### [Available data]
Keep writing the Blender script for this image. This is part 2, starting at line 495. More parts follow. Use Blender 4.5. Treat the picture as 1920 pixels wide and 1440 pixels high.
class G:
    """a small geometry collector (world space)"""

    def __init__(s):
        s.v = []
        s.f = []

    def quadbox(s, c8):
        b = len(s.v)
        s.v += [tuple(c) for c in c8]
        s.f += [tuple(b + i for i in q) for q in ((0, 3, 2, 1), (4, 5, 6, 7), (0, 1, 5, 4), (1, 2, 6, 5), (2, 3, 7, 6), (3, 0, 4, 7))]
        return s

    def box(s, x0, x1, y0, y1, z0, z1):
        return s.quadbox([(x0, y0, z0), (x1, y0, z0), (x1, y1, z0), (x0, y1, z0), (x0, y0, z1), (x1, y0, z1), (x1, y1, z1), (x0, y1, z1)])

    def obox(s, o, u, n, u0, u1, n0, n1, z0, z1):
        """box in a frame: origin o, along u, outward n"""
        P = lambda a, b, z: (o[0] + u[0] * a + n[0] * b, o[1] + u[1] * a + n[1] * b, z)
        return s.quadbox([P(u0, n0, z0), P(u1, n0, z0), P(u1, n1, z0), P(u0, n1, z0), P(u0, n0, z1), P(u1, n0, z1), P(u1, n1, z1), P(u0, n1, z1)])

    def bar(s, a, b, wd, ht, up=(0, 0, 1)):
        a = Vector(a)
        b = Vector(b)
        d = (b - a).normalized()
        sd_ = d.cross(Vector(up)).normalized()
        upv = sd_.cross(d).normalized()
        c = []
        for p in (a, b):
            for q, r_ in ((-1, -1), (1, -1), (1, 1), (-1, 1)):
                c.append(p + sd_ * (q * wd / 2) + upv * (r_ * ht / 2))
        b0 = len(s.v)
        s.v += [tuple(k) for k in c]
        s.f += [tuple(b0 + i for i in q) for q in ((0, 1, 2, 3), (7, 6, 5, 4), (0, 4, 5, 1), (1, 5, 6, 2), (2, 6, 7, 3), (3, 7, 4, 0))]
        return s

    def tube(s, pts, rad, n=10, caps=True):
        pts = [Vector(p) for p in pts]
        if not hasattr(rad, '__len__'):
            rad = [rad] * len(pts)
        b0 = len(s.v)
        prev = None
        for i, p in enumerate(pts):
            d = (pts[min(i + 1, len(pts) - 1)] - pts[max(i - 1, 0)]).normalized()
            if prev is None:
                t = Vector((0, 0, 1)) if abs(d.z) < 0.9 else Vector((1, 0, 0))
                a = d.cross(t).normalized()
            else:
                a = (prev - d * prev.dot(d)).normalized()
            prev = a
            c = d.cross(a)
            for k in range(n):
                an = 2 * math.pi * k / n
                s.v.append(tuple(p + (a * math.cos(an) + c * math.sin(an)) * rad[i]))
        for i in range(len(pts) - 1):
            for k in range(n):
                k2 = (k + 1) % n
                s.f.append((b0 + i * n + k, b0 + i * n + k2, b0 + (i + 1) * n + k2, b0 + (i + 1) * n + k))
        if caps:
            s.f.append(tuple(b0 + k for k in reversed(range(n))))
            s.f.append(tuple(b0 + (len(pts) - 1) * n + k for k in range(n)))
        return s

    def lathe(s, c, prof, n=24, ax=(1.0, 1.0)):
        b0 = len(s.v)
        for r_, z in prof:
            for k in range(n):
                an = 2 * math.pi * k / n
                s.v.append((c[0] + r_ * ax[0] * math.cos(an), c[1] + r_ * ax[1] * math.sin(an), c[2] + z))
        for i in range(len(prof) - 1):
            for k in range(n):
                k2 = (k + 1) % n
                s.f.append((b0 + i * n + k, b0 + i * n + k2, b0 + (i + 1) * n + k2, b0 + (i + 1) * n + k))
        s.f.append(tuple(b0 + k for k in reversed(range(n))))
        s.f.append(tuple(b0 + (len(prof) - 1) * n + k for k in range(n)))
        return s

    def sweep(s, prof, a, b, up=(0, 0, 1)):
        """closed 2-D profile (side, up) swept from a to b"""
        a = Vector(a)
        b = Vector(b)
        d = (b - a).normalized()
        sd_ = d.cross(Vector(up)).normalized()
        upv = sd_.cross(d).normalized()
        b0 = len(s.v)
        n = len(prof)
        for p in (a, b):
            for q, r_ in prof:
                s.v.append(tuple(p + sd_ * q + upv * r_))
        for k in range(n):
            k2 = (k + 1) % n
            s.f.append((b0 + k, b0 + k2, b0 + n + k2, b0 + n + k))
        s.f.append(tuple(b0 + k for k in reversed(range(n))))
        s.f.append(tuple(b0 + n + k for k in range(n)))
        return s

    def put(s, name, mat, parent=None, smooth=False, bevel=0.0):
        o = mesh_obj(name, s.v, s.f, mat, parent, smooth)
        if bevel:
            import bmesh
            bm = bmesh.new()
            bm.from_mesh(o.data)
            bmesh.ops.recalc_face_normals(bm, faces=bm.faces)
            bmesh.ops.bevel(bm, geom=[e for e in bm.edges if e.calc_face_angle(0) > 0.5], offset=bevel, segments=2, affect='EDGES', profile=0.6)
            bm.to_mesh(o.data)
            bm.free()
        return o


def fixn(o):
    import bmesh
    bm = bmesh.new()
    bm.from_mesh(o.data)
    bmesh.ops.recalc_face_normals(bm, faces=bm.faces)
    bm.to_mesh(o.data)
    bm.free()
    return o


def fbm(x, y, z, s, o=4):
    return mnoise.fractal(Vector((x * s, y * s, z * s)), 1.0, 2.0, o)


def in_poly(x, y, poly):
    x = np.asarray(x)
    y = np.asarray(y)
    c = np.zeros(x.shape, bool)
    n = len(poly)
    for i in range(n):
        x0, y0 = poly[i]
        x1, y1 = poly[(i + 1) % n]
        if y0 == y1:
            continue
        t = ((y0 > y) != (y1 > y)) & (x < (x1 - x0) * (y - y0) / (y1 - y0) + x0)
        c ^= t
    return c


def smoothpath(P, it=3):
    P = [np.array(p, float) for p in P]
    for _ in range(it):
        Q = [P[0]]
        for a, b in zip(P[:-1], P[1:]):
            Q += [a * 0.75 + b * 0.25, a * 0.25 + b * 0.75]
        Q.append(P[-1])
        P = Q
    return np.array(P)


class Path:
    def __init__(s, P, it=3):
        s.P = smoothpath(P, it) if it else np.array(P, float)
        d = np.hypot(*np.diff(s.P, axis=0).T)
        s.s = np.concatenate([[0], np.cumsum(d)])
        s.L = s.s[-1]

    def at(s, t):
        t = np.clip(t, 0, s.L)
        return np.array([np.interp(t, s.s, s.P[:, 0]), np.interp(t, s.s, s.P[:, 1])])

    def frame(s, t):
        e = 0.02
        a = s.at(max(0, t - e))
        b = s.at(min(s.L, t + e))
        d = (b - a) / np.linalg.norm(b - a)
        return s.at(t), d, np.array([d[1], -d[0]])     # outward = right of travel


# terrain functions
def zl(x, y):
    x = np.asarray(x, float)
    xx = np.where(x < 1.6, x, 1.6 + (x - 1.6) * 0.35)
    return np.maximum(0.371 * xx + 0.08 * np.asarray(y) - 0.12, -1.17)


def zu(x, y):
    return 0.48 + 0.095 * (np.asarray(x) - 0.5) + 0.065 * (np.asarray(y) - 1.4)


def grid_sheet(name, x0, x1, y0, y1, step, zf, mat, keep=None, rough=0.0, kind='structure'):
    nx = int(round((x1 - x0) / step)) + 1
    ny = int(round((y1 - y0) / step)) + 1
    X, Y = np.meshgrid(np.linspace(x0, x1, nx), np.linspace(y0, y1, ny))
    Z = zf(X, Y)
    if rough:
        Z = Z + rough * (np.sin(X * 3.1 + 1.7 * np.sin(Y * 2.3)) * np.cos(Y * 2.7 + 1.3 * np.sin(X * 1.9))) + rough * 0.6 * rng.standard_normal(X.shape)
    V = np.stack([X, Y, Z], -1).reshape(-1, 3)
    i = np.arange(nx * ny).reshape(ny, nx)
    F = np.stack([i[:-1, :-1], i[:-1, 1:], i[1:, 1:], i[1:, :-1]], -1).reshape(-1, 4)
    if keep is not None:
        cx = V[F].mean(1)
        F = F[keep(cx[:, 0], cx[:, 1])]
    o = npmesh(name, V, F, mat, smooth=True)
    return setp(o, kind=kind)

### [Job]
Reproduce, please, the lines of the material from its first line down to the line containing "P(u0, n1, z1)])", keeping both ends and nothing beyond them.

### [Solution for this task]
Keep writing the Blender script for this image. This is part 2, starting at line 495. More parts follow. Use Blender 4.5. Treat the picture as 1920 pixels wide and 1440 pixels high.
class G:
    """a small geometry collector (world space)"""

    def __init__(s):
        s.v = []
        s.f = []

    def quadbox(s, c8):
        b = len(s.v)
        s.v += [tuple(c) for c in c8]
        s.f += [tuple(b + i for i in q) for q in ((0, 3, 2, 1), (4, 5, 6, 7), (0, 1, 5, 4), (1, 2, 6, 5), (2, 3, 7, 6), (3, 0, 4, 7))]
        return s

    def box(s, x0, x1, y0, y1, z0, z1):
        return s.quadbox([(x0, y0, z0), (x1, y0, z0), (x1, y1, z0), (x0, y1, z0), (x0, y0, z1), (x1, y0, z1), (x1, y1, z1), (x0, y1, z1)])

    def obox(s, o, u, n, u0, u1, n0, n1, z0, z1):
        """box in a frame: origin o, along u, outward n"""
        P = lambda a, b, z: (o[0] + u[0] * a + n[0] * b, o[1] + u[1] * a + n[1] * b, z)
        return s.quadbox([P(u0, n0, z0), P(u1, n0, z0), P(u1, n1, z0), P(u0, n1, z0), P(u0, n0, z1), P(u1, n0, z1), P(u1, n1, z1), P(u0, n1, z1)])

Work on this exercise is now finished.